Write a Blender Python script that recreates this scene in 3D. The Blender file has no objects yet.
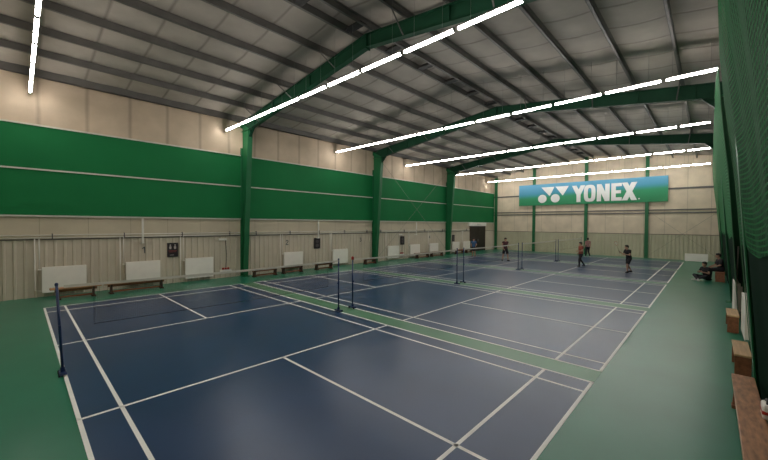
import bpy, bmesh, math, random
from mathutils import Vector, Matrix, Euler
random.seed(4)
PI = math.pi
scn = bpy.context.scene
COL = scn.collection

# ------------------------------------------------------------------ dimensions (metres)
# x runs down the hall (away from the camera), y across it (+y = wall with the radiators), z up
WX0, WX1, WY = -2.3, 34.9, 9.0
PITCH, CW, HL = 6.66, 6.1, 6.7           # badminton court pitch, width and half length
FRAMES = [7.22, 16.44, 25.57]
SL = 0.122
def roof_z(y): return 8.92 - SL * abs(y)  # underside of the roof lining
P_TOP, P_MID, P_BOT = 5.98, 4.455, 2.84  # green wall panels

# ------------------------------------------------------------------ materials
def newmat(name):
    m = bpy.data.materials.new(name); m.use_nodes = True
    nt = m.node_tree
    return m, nt, nt.nodes['Principled BSDF']
def N(nt, typ, **kw):
    n = nt.nodes.new(typ)
    for k, v in kw.items():
        if k.startswith('_'): setattr(n, k[1:], v)
        else: n.inputs[k.replace('__', ' ')].default_value = v
    return n
def L(nt, a, b): nt.links.new(a, b)
def mat(name, col, rough=0.6, metal=0.0, var=0.0, scale=4.0, bump=0.0, bscale=60.0, spec=0.5, stretch=(1, 1, 1)):
    m, nt, b = newmat(name)
    b.inputs['Roughness'].default_value = rough
    b.inputs['Metallic'].default_value = metal
    b.inputs['Specular IOR Level'].default_value = spec
    b.inputs['Base Color'].default_value = (*col, 1)
    tc = N(nt, 'ShaderNodeTexCoord')
    mp = N(nt, 'ShaderNodeMapping'); mp.inputs['Scale'].default_value = stretch
    L(nt, tc.outputs['Object'], mp.inputs['Vector'])
    if var > 0:
        no = N(nt, 'ShaderNodeTexNoise', Scale=scale, Detail=5.0)
        L(nt, mp.outputs['Vector'], no.inputs['Vector'])
        cr = N(nt, 'ShaderNodeValToRGB')
        cr.color_ramp.elements[0].position = 0.3; cr.color_ramp.elements[1].position = 0.7
        cr.color_ramp.elements[0].color = (*[max(0, c * (1 - var)) for c in col], 1)
        cr.color_ramp.elements[1].color = (*[min(1, c * (1 + var)) for c in col], 1)
        L(nt, no.outputs['Fac'], cr.inputs['Fac']); L(nt, cr.outputs['Color'], b.inputs['Base Color'])
    if bump > 0:
        n2 = N(nt, 'ShaderNodeTexNoise', Scale=bscale, Detail=3.0)
        L(nt, mp.outputs['Vector'], n2.inputs['Vector'])
        bp = N(nt, 'ShaderNodeBump', Strength=bump, Distance=0.02)
        L(nt, n2.outputs['Fac'], bp.inputs['Height']); L(nt, bp.outputs['Normal'], b.inputs['Normal'])
    return m
def emit(name, col, s):
    m, nt, b = newmat(name)
    b.inputs['Base Color'].default_value = (*col, 1)
    b.inputs['Emission Color'].default_value = (*col, 1)
    b.inputs['Emission Strength'].default_value = s
    return m
def seam_mat(name, col, axis, period, width, dark, rough=0.8, var=0.1, soft=0.6):
    """lining with darker seams every PERIOD metres along AXIS and soft mottling"""
    m, nt, b = newmat(name)
    b.inputs['Roughness'].default_value = rough
    tc = N(nt, 'ShaderNodeTexCoord'); sp = N(nt, 'ShaderNodeSeparateXYZ')
    L(nt, tc.outputs['Object'], sp.inputs['Vector'])
    no = N(nt, 'ShaderNodeTexNoise', Scale=1.3, Detail=4.0)
    L(nt, tc.outputs['Object'], no.inputs['Vector'])
    md = N(nt, 'ShaderNodeMath', _operation='PINGPONG'); md.inputs[1].default_value = period / 2
    L(nt, sp.outputs[axis], md.inputs[0])
    mr = N(nt, 'ShaderNodeMapRange'); mr.inputs['From Min'].default_value = 0.0; mr.inputs['From Max'].default_value = width
    mr.inputs['To Min'].default_value = dark; mr.inputs['To Max'].default_value = 1.0
    L(nt, md.outputs[0], mr.inputs['Value'])
    m2 = N(nt, 'ShaderNodeMapRange'); m2.inputs['From Min'].default_value = 0.3; m2.inputs['From Max'].default_value = 0.7
    m2.inputs['To Min'].default_value = 1 - var; m2.inputs['To Max'].default_value = 1 + var
    L(nt, no.outputs['Fac'], m2.inputs['Value'])
    mu = N(nt, 'ShaderNodeMath', _operation='MULTIPLY'); L(nt, mr.outputs[0], mu.inputs[0]); L(nt, m2.outputs[0], mu.inputs[1])
    vm = N(nt, 'ShaderNodeVectorMath', _operation='SCALE'); vm.inputs[0].default_value = col
    L(nt, mu.outputs[0], vm.inputs['Scale']); L(nt, vm.outputs[0], b.inputs['Base Color'])
    bp = N(nt, 'ShaderNodeBump', Strength=0.5, Distance=0.05)
    L(nt, mr.outputs[0], bp.inputs['Height']); L(nt, bp.outputs['Normal'], b.inputs['Normal'])
    return m
def net_mat(name, col, cell, thread, base_alpha, ax=('X', 'Z'), wav=0.0):
    """open netting: threads on a square grid of CELL metres, air between"""
    m, nt, b = newmat(name)
    b.inputs['Base Color'].default_value = (*col, 1); b.inputs['Roughness'].default_value = 0.8
    tc = N(nt, 'ShaderNodeTexCoord'); sp = N(nt, 'ShaderNodeSeparateXYZ'); L(nt, tc.outputs['Object'], sp.inputs['Vector'])
    outs = []
    for a in ax:
        src = sp.outputs[a]
        if wav and a == 'Z':
            si = N(nt, 'ShaderNodeMath', _operation='MULTIPLY'); si.inputs[1].default_value = 5.5; L(nt, sp.outputs['X'], si.inputs[0])
            sn = N(nt, 'ShaderNodeMath', _operation='SINE'); L(nt, si.outputs[0], sn.inputs[0])
            sc_ = N(nt, 'ShaderNodeMath', _operation='MULTIPLY'); sc_.inputs[1].default_value = wav; L(nt, sn.outputs[0], sc_.inputs[0])
            ad = N(nt, 'ShaderNodeMath', _operation='ADD'); L(nt, src, ad.inputs[0]); L(nt, sc_.outputs[0], ad.inputs[1]); src = ad.outputs[0]
        pp = N(nt, 'ShaderNodeMath', _operation='PINGPONG'); pp.inputs[1].default_value = cell / 2; L(nt, src, pp.inputs[0])
        lt = N(nt, 'ShaderNodeMath', _operation='LESS_THAN'); lt.inputs[1].default_value = thread / 2; L(nt, pp.outputs[0], lt.inputs[0])
        outs.append(lt.outputs[0])
    mx = N(nt, 'ShaderNodeMath', _operation='MAXIMUM'); L(nt, outs[0], mx.inputs[0]); L(nt, outs[1], mx.inputs[1])
    m3 = N(nt, 'ShaderNodeMath', _operation='MAXIMUM'); L(nt, mx.outputs[0], m3.inputs[0]); m3.inputs[1].default_value = base_alpha
    L(nt, m3.outputs[0], b.inputs['Alpha'])
    return m

M = {}
M['green_floor'] = mat('green_vinyl', (0.018, 0.185, 0.108), 0.31, var=0.10, scale=0.8, bump=0.015, bscale=250, spec=0.6)
M['blue_mat'] = mat('blue_vinyl', (0.011, 0.046, 0.125), 0.31, var=0.12, scale=0.7, bump=0.015, bscale=250, spec=0.6)
M['green_strip'] = mat('green_vinyl_strip', (0.085, 0.235, 0.128), 0.36, var=0.08, scale=1.0)
M['line'] = mat('white_line', (0.92, 0.91, 0.87), 0.5, var=0.04, scale=3)
M['cladding'] = mat('cream_cladding', (0.60, 0.53, 0.42), 0.55, var=0.05, scale=1.5)
M['cladding_far_bounce'] = mat('cream_cladding_green_bounce', (0.48, 0.455, 0.32), 0.6, var=0.05, scale=1.5)  # cream cladding with the green reflected onto it tinted into the colour
M['wall'] = mat('cream_wall', (0.50, 0.44, 0.34), 0.7, var=0.06, scale=1.2)
M['lining'] = seam_mat('cream_lining', (0.55, 0.44, 0.32), 'X', 1.31, 0.09, 0.70, var=0.10)
M['lining_low'] = seam_mat('cream_lining_low', (0.56, 0.49, 0.36), 'X', 1.31, 0.02, 0.75, var=0.06)
M['lining_far'] = seam_mat('cream_lining_far', (0.66, 0.56, 0.42), 'Y', 1.35, 0.03, 0.7, var=0.10)
M['roof'] = seam_mat('roof_lining', (0.40, 0.355, 0.305), 'X', 1.22, 0.06, 0.62, var=0.10)
M['purlin'] = mat('dark_steel', (0.135, 0.127, 0.118), 0.5, metal=0.2, var=0.15, scale=2)
M['plate'] = mat('dark_plate', (0.03, 0.028, 0.027), 0.7, var=0.1)
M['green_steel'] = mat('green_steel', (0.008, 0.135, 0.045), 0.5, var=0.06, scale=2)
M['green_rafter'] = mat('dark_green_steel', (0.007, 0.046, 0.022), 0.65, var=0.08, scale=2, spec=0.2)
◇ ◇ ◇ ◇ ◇
* To be done: Everything from the first line of the listing above through the line that contains "COL = scn.collection" is to be restated word for word, minus the pictures.

* Complete answer:
Write a Blender Python script that recreates this scene in 3D. The Blender file has no objects yet.
import bpy, bmesh, math, random
from mathutils import Vector, Matrix, Euler
random.seed(4)
PI = math.pi
scn = bpy.context.scene
COL = scn.collection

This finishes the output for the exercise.